# Exercise goal
Pictures stay out of this copy, which runs from the first line of the material through the line containing "col = sc.collection".

>>>>

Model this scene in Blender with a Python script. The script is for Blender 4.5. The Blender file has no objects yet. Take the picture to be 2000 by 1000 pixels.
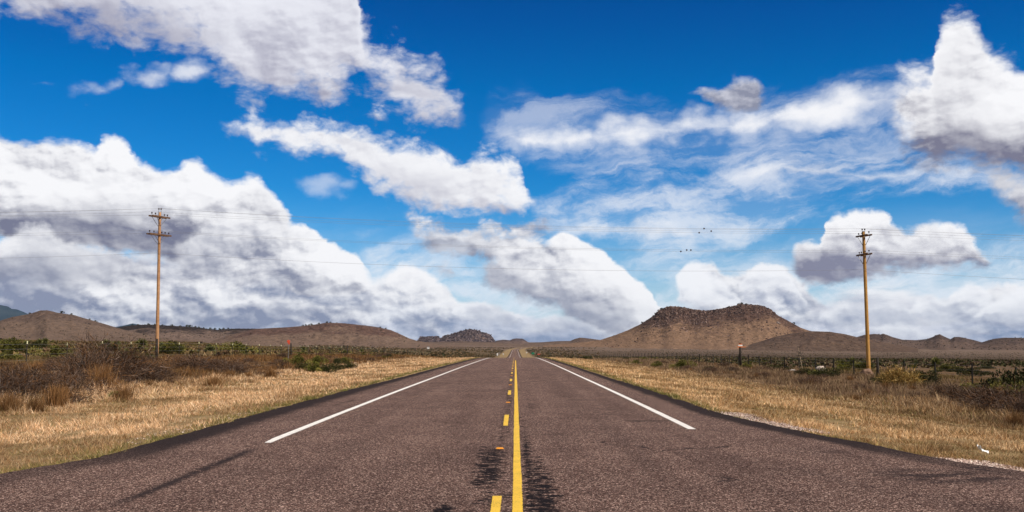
import bpy, math, random
import numpy as np
from mathutils import Vector, Matrix, Quaternion
R = math.radians
rng = np.random.default_rng(7)
random.seed(7)
sc = bpy.context.scene
col = sc.collection

# ---------------------------------------------------------------- camera
F = 2020.0                      # focal length in pixels of a 2000 px wide picture
PITCH = math.atan(168 / F)      # horizon at row 668
YAW = math.atan(6.5 / F)        # road runs along +Y, a touch right of centre
CAM_H = 1.6
cam_d = bpy.data.cameras.new("camera")
cam_d.sensor_width = 36
cam_d.lens = F / 2000 * 36
cam_d.clip_start = 0.1
cam_d.clip_end = 120000
cam = bpy.data.objects.new("camera", cam_d)
col.objects.link(cam)
cam.location = (0, 0, CAM_H)
cam.rotation_euler = (R(90) + PITCH, 0, YAW)
sc.camera = cam
CM = cam.rotation_euler.to_matrix()

def ray(px, py):
    return CM @ Vector(((px - 1000) / F, (500 - py) / F, -1.0))

def at(px, py, y):              # world point on the sight line of a photo pixel, at distance y
    d = ray(px, py)
    return Vector((0, 0, CAM_H)) + d * (y / d.y)

# ---------------------------------------------------------------- sun, sky and clouds
SUN_AZ = R(-35)                 # mathematical azimuth of the direction towards the sun
SUN_EL = R(46)
sun_dir = Vector((math.cos(SUN_EL) * math.cos(SUN_AZ), math.cos(SUN_EL) * math.sin(SUN_AZ), math.sin(SUN_EL)))
sd = bpy.data.lights.new("sun", 'SUN')
sd.energy = 5.0
sd.angle = R(0.53)
sd.color = (1.0, 0.92, 0.82)
sun = bpy.data.objects.new("sun", sd)
col.objects.link(sun)
sun.rotation_euler = sun_dir.to_track_quat('Z', 'Y').to_euler()
sc.view_settings.view_transform = 'Standard'
sc.view_settings.look = 'None'
sc.view_settings.exposure = 0
sc.view_settings.gamma = 1
sc.render.engine = 'CYCLES'
sc.cycles.max_bounces = 5
sc.cycles.diffuse_bounces = 2
sc.cycles.transparent_max_bounces = 8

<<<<

# Solution for this task
Model this scene in Blender with a Python script. The script is for Blender 4.5. The Blender file has no objects yet. Take the picture to be 2000 by 1000 pixels.
import bpy, math, random
import numpy as np
from mathutils import Vector, Matrix, Quaternion
R = math.radians
rng = np.random.default_rng(7)
random.seed(7)
sc = bpy.context.scene
col = sc.collection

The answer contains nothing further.